Após a suspensão do pagamento da RTSA, o balanço dos Correios, que fecharia no vermelho e com um déficit de R$ 1 bilhão, ficou no azul em R$ 9 milhões e, a dívida foi repassada de forma cruel aos participantes que terão o desconto em holerite pela vida toda.
O descumprimento da palavra dada: o DEST e a própria Diretoria dos Correios já haviam reconhecidos a responsabilidade da Empresa por esta dívida em 2010 e 2011 e de fato a suspensão do pagamento adotado em 2014, cujo pagamento era de R$ 23 milhões por mês em média, a ser pago até 2027, soou estranho.
Os participantes do POSTALIS recebem valores entre R$ 1.200,00 a R$ 2.000,00 e o não pagamento da dívida pelos Correios gera aumento na contribuição extra, que vem sendo paga pelos participantes desde 2015.
RESPOSTA DOS CORREIOS/POSTALIS:
Para produzir esta reportagem, a redação do MB demandou a assessoria de imprensa dos Correios na última quarta (7), com a seguinte questão, estou com um processo de quase 5 mil páginas sobre o POSTALIS. Quero saber se podem falar sobre. Por e-mail, os Correios solicitaram que a redação procurasse diretamente a assessoria de comunicação e imprensa do POSTALIS. A redação prontamente procurou pela assessoria indicada, que disse que tentaria responder aos questionamentos. A redação questionou à assessoria do POSTALIS se o atual presidente dos Correios já teria advogado para o POSTALIS. Mas até o fechamento desta reportagem, não houve resposta.
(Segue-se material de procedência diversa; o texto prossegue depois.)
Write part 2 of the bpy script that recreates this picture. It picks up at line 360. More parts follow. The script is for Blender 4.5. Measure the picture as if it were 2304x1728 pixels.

Obs:. [Essa matéria foi editada nesta terça-feira (13). O documento assinado pelo atual presidente dos Correios, Fabiano da Silva Santos, foi um Termo de Confissão de Dívida e não um Termo de Ajustamento de Conduta (TAC), como veiculado pelo MB. O portal Mais Brasília (MB) ratificou o erro em um editorial, publicado nesta terça-feira (13), com o título – Caso POSTALIS/Correios: Porque relações pessoais de gestores, segundo estatuto da própria estatal, pode configurar conflito de interesses, gerando improbidade administrativa.]